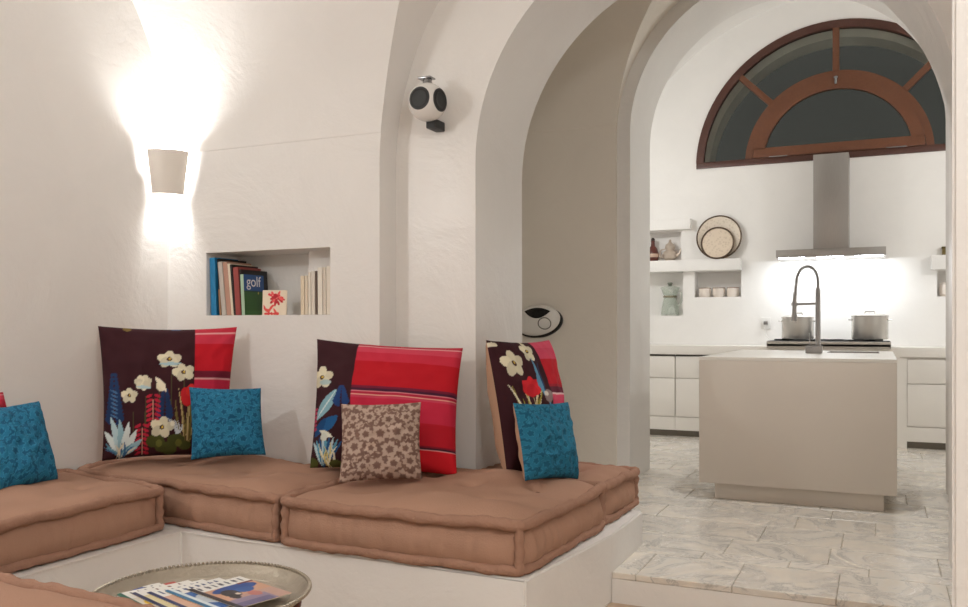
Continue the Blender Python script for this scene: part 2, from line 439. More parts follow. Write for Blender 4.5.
so = obj('sash', sash, WOODW, w, 'reddish half-round opening sash')
obj('latch', box((WC-.012, KY-.055, WZ+.74), (WC+.012, KY-.028, WZ+.82), .004, box((WC-.02, KY-.05, WZ+.80), (WC+.02, KY-.03, WZ+.815), .003)), CHROME, so)
for dx in (-.55, .55):
    obj('hinge', box((WC+dx-.09, KY-.034, WZ+.058), (WC+dx+.09, KY-.026, WZ+.068), .002), CHROME, so)
for a in (PI/4, PI/2, 3*PI/4):
    M = Matrix.Translation((WC, KY, WZ)) @ Matrix.Rotation(-(a-PI/2), 4, 'Y')
    obj('glazing_bar', box((-.032, -.012, .87), (.032, .05, WR-.06), .006, M=M), WOODW, w)
def pane(name, pts, parent, y):
    obj(name, slab(pts, [], y, y+.006), PANE, parent, smooth=0)
pane('pane', [(WC + .71*math.cos(a), WZ + .71*math.sin(a)) for a in np.linspace(.21, PI-.21, 40)], so, KY+.002)
for k in range(4):
    a0, a1 = k*PI/4+(.05 if k == 0 else .012), (k+1)*PI/4-(.05 if k == 3 else .012)
    aa = np.linspace(a0, a1, 14)
    pane('pane', [(WC+1.33*math.cos(a), WZ+1.33*math.sin(a)) for a in aa] + [(WC+.88*math.cos(a), WZ+.88*math.sin(a)) for a in aa[::-1]], w, KY+.022)
ext = [(WC+1.31*math.cos(a), WZ+1.31*math.sin(a)) for a in np.linspace(0, PI, 49)]
struct('wall_exterior', slab(rect(-3, 2.2, 2.3, 5), [ext], KY+.305, KY+.62), NIGHT, 'outer stone reveal of the half-round window', 'wall', 25)

# ------------------------------------------------------------------ bench and mattresses
bench = [(XL, .72), (-1.3, .72), (-1.3, 1.70), (-2.95, 1.72), (-2.92, 3.03), (-1.188, 2.965), (-1.101, 3.79), (-1.098, 4.345), (-1.90, 4.36), (-1.90, 4.05), (-2.377, 4.05), (-2.377, YB), (XL, YB)]
tag(obj('masonry_bench', prism(bench, -.14, .168, .008), WALL), 'white plastered masonry bench base carrying the tan floor cushions', 'bench')

def mattress(label, c, z0, h, puff, tufts, seed, group='tan tufted mattress cushions on the masonry bench'):
    """tufted box cushion with hand-rolled edges; c = front-left, front-right, back-right, back-left"""
    c = [Vector((x, y, 0)) for x, y in c]
    cen = sum(c, Vector())/4
    t = thing('floor_cushion', label, 'cushion', (cen.x, cen.y, z0), group)
    rnd = random.Random(seed); so = seed*3.7
    def P(s, q):
        a, d = (s+1)/2, (q+1)/2
        return (c[0]*(1-a) + c[1]*a)*(1-d) + (c[3]*(1-a) + c[2]*a)*d
    def nz(p, f): return noise.noise(Vector((p.x*f+so, p.y*f, p.z*f+so)))
    n = 84; b = bmesh.new(); G = {}
    lx, ly = (c[1]-c[0]).length/2, (c[3]-c[0]).length/2
    def edge_z(p): return .019*nz(p, 2.7) + .009*nz(p, 8)
    def H(s, q, p):
        e = (1-s**6)*(1-q**6)
        z = z0 + h - .012 + edge_z(p) + (puff+.012)*e**.6 * (.85+.5*nz(p, 2.2)) + .010*nz(p, 6)*e
        for (ts, tq) in tufts:
            d = math.hypot((s-ts)*lx, (q-tq)*ly)
            z -= .030*math.exp(-(d/.04)**2) + .020*math.exp(-(d/.15)**2)
        return z
    for i in range(n+1):
        for j in range(n+1):
            s, q = 2*i/n-1, 2*j/n-1
            p = P(s*(1-.035*q**10), q*(1-.035*s**10))
            G[i, j] = b.verts.new((p.x, p.y, H(s, q, p)))
    for i in range(n):
        for j in range(n): b.faces.new([G[i, j], G[i+1, j], G[i+1, j+1], G[i, j+1]])
    per = [(i, 0) for i in range(n)] + [(n, j) for j in range(n)] + [(i, n) for i in range(n, 0, -1)] + [(0, j) for j in range(n, 0, -1)]
    top = [G[k] for k in per]; prev = top; m = len(per)
    for lev, f in enumerate((.85, .65, .45, .25, .1, 0)):
        ring = []
        for k, v in enumerate(top):
            dirn = Vector((v.co.x-cen.x, v.co.y-cen.y, 0))
            s, q = 2*per[k][0]/n-1, 2*per[k][1]/n-1
            ox = (1 if s > .999 else -1 if s < -.999 else 0); oy = (1 if q > .999 else -1 if q < -.999 else 0)
            out = ((c[1]-c[0]).normalized()*ox + (c[3]-c[0]).normalized()*oy)
            along = s if oy else q
            bl = (.036*math.sin(PI*min(1, f*1.05))**1.2 - .008)*(1-along**8)
            wr = .014*noise.noise(Vector((v.co.x*14+so, v.co.y*14, f*1.2))) + .015*noise.noise(Vector((v.co.x*27+so, v.co.y*27, f*1.6)))
            p = Vector((v.co.x, v.co.y, 0)) + out*(bl+wr*math.sin(PI*f))
            ring.append(b.verts.new((p.x, p.y, z0 + .004 + (h-.012)*f)))
        for k in range(m):
            b.faces.new([prev[k], prev[(k+1) % m], ring[(k+1) % m], ring[k]])
        prev = ring
    b.faces.new(prev[::-1])
    obj('mattress_body', b, CLOTH, t, smooth=60)
    def loop(z, r, off, f1):
        pts, rr = [], []
        K = 60
        sides = [((-1, -1), (1, -1)), ((1, -1), (1, 1)), ((1, 1), (-1, 1)), ((-1, 1), (-1, -1))]
        for (s0, q0), (s1, q1) in sides:
            for k in range(K):
                a = k/K; s, q = s0+(s1-s0)*a, q0+(q1-q0)*a
                e = 1-.034*(abs(s)*abs(q))**10
                p = P(s*e, q*e); d = (p-cen).normalized()
                p = p + d*off
                sag = 0
                pts.append((p.x + .004*nz(p, 9), p.y + .004*nz(p+Vector((5, 0, 0)), 9), z + (edge_z(p) if f1 == 4 else .006*nz(p, f1)) + .003*nz(p, 22)))
                rr.append(r*(1 + .30*nz(p, 26)))
        return tube(pts, rr, 10, True)
    obj('rolled_edge', loop(z0+h-.004, .0225, .010, 4), CLOTHD, t, smooth=60)
    obj('rolled_edge', loop(z0+.022, .019, .010, 5), CLOTHD, t, smooth=60)
    for s, q in ((-1, -1), (1, -1), (1, 1), (-1, 1)):
        p = P(s*.962, q*.962); d = (p-cen).normalized(); p = p + d*.012
        pts = [(p.x+.003*rnd.uniform(-1, 1), p.y+.003*rnd.uniform(-1, 1), z0+.02+(h-.03)*k/9) for k in range(10)]
        obj('corner_roll', tube(pts, [.019+.003*math.sin(k*2.1) for k in range(10)], 10), CLOTHD, t, smooth=60)
    for ts, tq in tufts:
        p = P(ts, tq); tb = lathe([(.0, .007), (.009, .006), (.014, 0), (.0, -.006)], (0, 0, 0), 10)
        bmesh.ops.translate(tb, verts=tb.verts, vec=(p.x, p.y, H(ts, tq, p)+.005)); obj('tuft', tb, TUFT, t)
    return t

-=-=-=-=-

### Problem to solve
Output the data above without changes, apart from leaving out the pictures.

### Result of the exercise
Continue the Blender Python script for this scene: part 2, from line 439. More parts follow. Write for Blender 4.5.
so = obj('sash', sash, WOODW, w, 'reddish half-round opening sash')
obj('latch', box((WC-.012, KY-.055, WZ+.74), (WC+.012, KY-.028, WZ+.82), .004, box((WC-.02, KY-.05, WZ+.80), (WC+.02, KY-.03, WZ+.815), .003)), CHROME, so)
for dx in (-.55, .55):
    obj('hinge', box((WC+dx-.09, KY-.034, WZ+.058), (WC+dx+.09, KY-.026, WZ+.068), .002), CHROME, so)
for a in (PI/4, PI/2, 3*PI/4):
    M = Matrix.Translation((WC, KY, WZ)) @ Matrix.Rotation(-(a-PI/2), 4, 'Y')
    obj('glazing_bar', box((-.032, -.012, .87), (.032, .05, WR-.06), .006, M=M), WOODW, w)
def pane(name, pts, parent, y):
    obj(name, slab(pts, [], y, y+.006), PANE, parent, smooth=0)
pane('pane', [(WC + .71*math.cos(a), WZ + .71*math.sin(a)) for a in np.linspace(.21, PI-.21, 40)], so, KY+.002)
for k in range(4):
    a0, a1 = k*PI/4+(.05 if k == 0 else .012), (k+1)*PI/4-(.05 if k == 3 else .012)
    aa = np.linspace(a0, a1, 14)
    pane('pane', [(WC+1.33*math.cos(a), WZ+1.33*math.sin(a)) for a in aa] + [(WC+.88*math.cos(a), WZ+.88*math.sin(a)) for a in aa[::-1]], w, KY+.022)
ext = [(WC+1.31*math.cos(a), WZ+1.31*math.sin(a)) for a in np.linspace(0, PI, 49)]
struct('wall_exterior', slab(rect(-3, 2.2, 2.3, 5), [ext], KY+.305, KY+.62), NIGHT, 'outer stone reveal of the half-round window', 'wall', 25)

# ------------------------------------------------------------------ bench and mattresses
bench = [(XL, .72), (-1.3, .72), (-1.3, 1.70), (-2.95, 1.72), (-2.92, 3.03), (-1.188, 2.965), (-1.101, 3.79), (-1.098, 4.345), (-1.90, 4.36), (-1.90, 4.05), (-2.377, 4.05), (-2.377, YB), (XL, YB)]
tag(obj('masonry_bench', prism(bench, -.14, .168, .008), WALL), 'white plastered masonry bench base carrying the tan floor cushions', 'bench')

def mattress(label, c, z0, h, puff, tufts, seed, group='tan tufted mattress cushions on the masonry bench'):
    """tufted box cushion with hand-rolled edges; c = front-left, front-right, back-right, back-left"""
    c = [Vector((x, y, 0)) for x, y in c]
    cen = sum(c, Vector())/4
    t = thing('floor_cushion', label, 'cushion', (cen.x, cen.y, z0), group)
    rnd = random.Random(seed); so = seed*3.7
    def P(s, q):
        a, d = (s+1)/2, (q+1)/2
        return (c[0]*(1-a) + c[1]*a)*(1-d) + (c[3]*(1-a) + c[2]*a)*d
    def nz(p, f): return noise.noise(Vector((p.x*f+so, p.y*f, p.z*f+so)))
    n = 84; b = bmesh.new(); G = {}
    lx, ly = (c[1]-c[0]).length/2, (c[3]-c[0]).length/2
    def edge_z(p): return .019*nz(p, 2.7) + .009*nz(p, 8)
    def H(s, q, p):
        e = (1-s**6)*(1-q**6)
        z = z0 + h - .012 + edge_z(p) + (puff+.012)*e**.6 * (.85+.5*nz(p, 2.2)) + .010*nz(p, 6)*e
        for (ts, tq) in tufts:
            d = math.hypot((s-ts)*lx, (q-tq)*ly)
            z -= .030*math.exp(-(d/.04)**2) + .020*math.exp(-(d/.15)**2)
        return z
    for i in range(n+1):
        for j in range(n+1):
            s, q = 2*i/n-1, 2*j/n-1
            p = P(s*(1-.035*q**10), q*(1-.035*s**10))
            G[i, j] = b.verts.new((p.x, p.y, H(s, q, p)))
    for i in range(n):
        for j in range(n): b.faces.new([G[i, j], G[i+1, j], G[i+1, j+1], G[i, j+1]])
    per = [(i, 0) for i in range(n)] + [(n, j) for j in range(n)] + [(i, n) for i in range(n, 0, -1)] + [(0, j) for j in range(n, 0, -1)]
    top = [G[k] for k in per]; prev = top; m = len(per)
    for lev, f in enumerate((.85, .65, .45, .25, .1, 0)):
        ring = []
        for k, v in enumerate(top):
            dirn = Vector((v.co.x-cen.x, v.co.y-cen.y, 0))
            s, q = 2*per[k][0]/n-1, 2*per[k][1]/n-1
            ox = (1 if s > .999 else -1 if s < -.999 else 0); oy = (1 if q > .999 else -1 if q < -.999 else 0)
            out = ((c[1]-c[0]).normalized()*ox + (c[3]-c[0]).normalized()*oy)
            along = s if oy else q
            bl = (.036*math.sin(PI*min(1, f*1.05))**1.2 - .008)*(1-along**8)
            wr = .014*noise.noise(Vector((v.co.x*14+so, v.co.y*14, f*1.2))) + .015*noise.noise(Vector((v.co.x*27+so, v.co.y*27, f*1.6)))
            p = Vector((v.co.x, v.co.y, 0)) + out*(bl+wr*math.sin(PI*f))
            ring.append(b.verts.new((p.x, p.y, z0 + .004 + (h-.012)*f)))
        for k in range(m):
            b.faces.new([prev[k], prev[(k+1) % m], ring[(k+1) % m], ring[k]])
        prev = ring
    b.faces.new(prev[::-1])
    obj('mattress_body', b, CLOTH, t, smooth=60)
    def loop(z, r, off, f1):
        pts, rr = [], []
        K = 60
        sides = [((-1, -1), (1, -1)), ((1, -1), (1, 1)), ((1, 1), (-1, 1)), ((-1, 1), (-1, -1))]
        for (s0, q0), (s1, q1) in sides:
            for k in range(K):
                a = k/K; s, q = s0+(s1-s0)*a, q0+(q1-q0)*a
                e = 1-.034*(abs(s)*abs(q))**10
                p = P(s*e, q*e); d = (p-cen).normalized()
                p = p + d*off
                sag = 0
                pts.append((p.x + .004*nz(p, 9), p.y + .004*nz(p+Vector((5, 0, 0)), 9), z + (edge_z(p) if f1 == 4 else .006*nz(p, f1)) + .003*nz(p, 22)))
                rr.append(r*(1 + .30*nz(p, 26)))
        return tube(pts, rr, 10, True)
    obj('rolled_edge', loop(z0+h-.004, .0225, .010, 4), CLOTHD, t, smooth=60)
    obj('rolled_edge', loop(z0+.022, .019, .010, 5), CLOTHD, t, smooth=60)
    for s, q in ((-1, -1), (1, -1), (1, 1), (-1, 1)):
        p = P(s*.962, q*.962); d = (p-cen).normalized(); p = p + d*.012
        pts = [(p.x+.003*rnd.uniform(-1, 1), p.y+.003*rnd.uniform(-1, 1), z0+.02+(h-.03)*k/9) for k in range(10)]
        obj('corner_roll', tube(pts, [.019+.003*math.sin(k*2.1) for k in range(10)], 10), CLOTHD, t, smooth=60)
    for ts, tq in tufts:
        p = P(ts, tq); tb = lathe([(.0, .007), (.009, .006), (.014, 0), (.0, -.006)], (0, 0, 0), 10)
        bmesh.ops.translate(tb, verts=tb.verts, vec=(p.x, p.y, H(ts, tq, p)+.005)); obj('tuft', tb, TUFT, t)
    return t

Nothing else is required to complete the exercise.